By Abe Villarreal

When I lived in Silver City, NM, there was a yarn shop called Yada Yada Yarn. I always liked that name. I'm not sure if the proprietors defined it as a yarn shop. Maybe it was a fabric store, or a sweater store.

There was yarn everywhere. Thick yarn and not-so-thick yarn. Deep colors and light colors. The kind of yarn to make scarfs and bonnets. The kind that seems to keep going and going.

I liked that place because there was a group of ladies that would sit together to knit, and to chat. One of the ladies said that knitting together was something that ladies did for generations, but it's something that doesn't happen much anymore. That's one of the reasons the ladies at Yada Yada Yarn did it. To keep the tradition alive. Knitting and chatting. Learning from each other. Creating community.

A lot of traditions are not traditions anymore. We are in a hurry. Knitting seems like it doesn't get us from point A to point B. We can't stay in one place. We are nervous people.

Most traditions are born organically. Normal people doing normal things. They don't start as traditions. They become them when what you do becomes necessary to you and those around you.

I meet up with a group of friends every Friday morning for coffee. There are the regulars, and there are the new folks that stop by for one or two visits. It's not for everyone, but the core group of us keep it going.

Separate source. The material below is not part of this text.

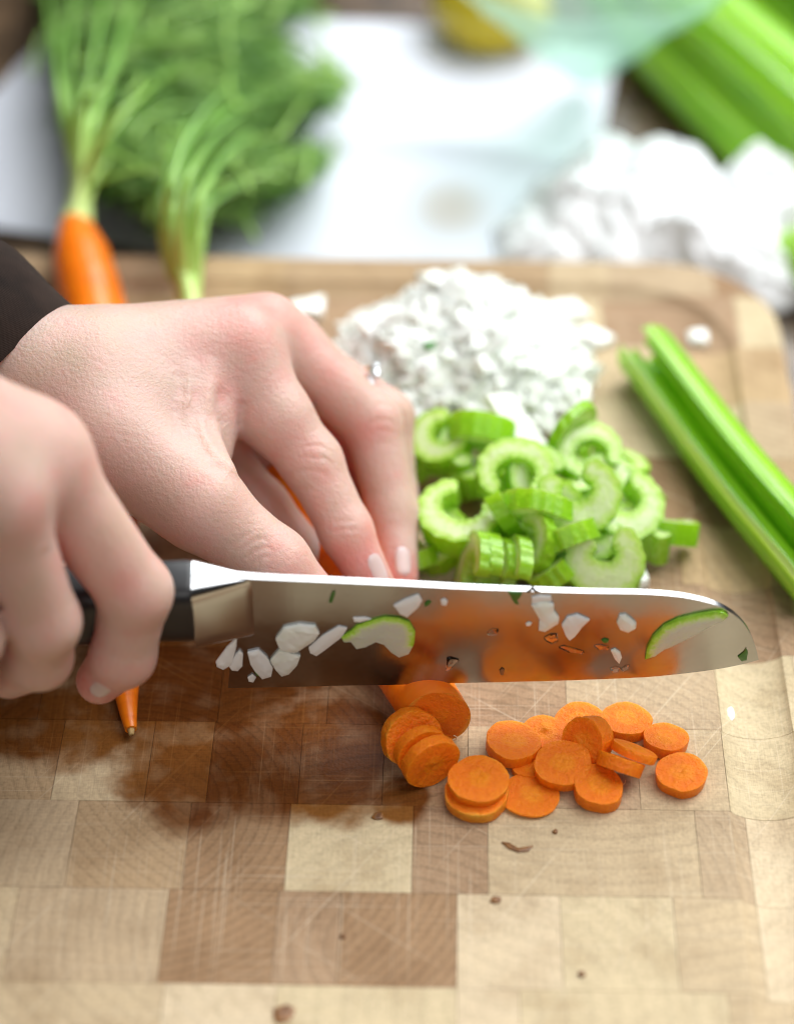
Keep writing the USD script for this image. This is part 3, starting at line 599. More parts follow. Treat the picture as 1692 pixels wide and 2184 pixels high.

Meeting up for coffee. Sometimes there isn't much of anything new to share or to say to each other. Still, we meet up to see each other. To know that we are still here.

I don't think there are any strong communities that exist without traditions. I'm thinking of the kind of communities that go beyond shopping districts and fast-food restaurants. Communities with buildings built by our great-grandfathers. Communities that look old and new at the same time.

They always have traditions. People meeting up for church every week. County fairs and rodeos in late summer. Bed races and stair climbing competitions. Tortilla making and hot air balloon festivals. These kinds of traditions keep neighbors as neighbors and communities as communities.

Then, there are communities that lose traditions. People stop coming together to do something that's special to them, even if it's not special to anyone else. Annual religious pilgrimages and summer musical festivals. Fall corn mazes and winter wreath laying. Some communities live for these traditions, and these traditions that keep them alive.

When I was a student, my university had a weekly event called Hot Dogs & More. It happened every Thursday, and it seemed like the entire student population would go. It wasn't an educational event, just a fun, free food event. I'm sure that's how it started, but it became more than that over time.

Church groups would stop by with homemade desserts. Community members would be there to say hello and make us feel welcome in our new home of four years. There were always hot dogs, but there was so much more. When the tradition stopped, I felt like part of the student experience went with it. Being a student there was now a little less special.

I'm not a knitter. Maybe I haven't given it too much of a chance. I do like to have a morning cup of coffee. I like helping at the soup kitchen on the weekends. Maybe I could start a tradition there. Everyone thinks they can't cook, but soup kitchens aren't places for chefs.

I think my town needs more traditions. Not the big kind that gets covered on the front pages of the paper. The small kind that happens with people that you see around town but that you don't know very well.

A tradition that brings you back over and over. Back to where you started and then realized why it was so important.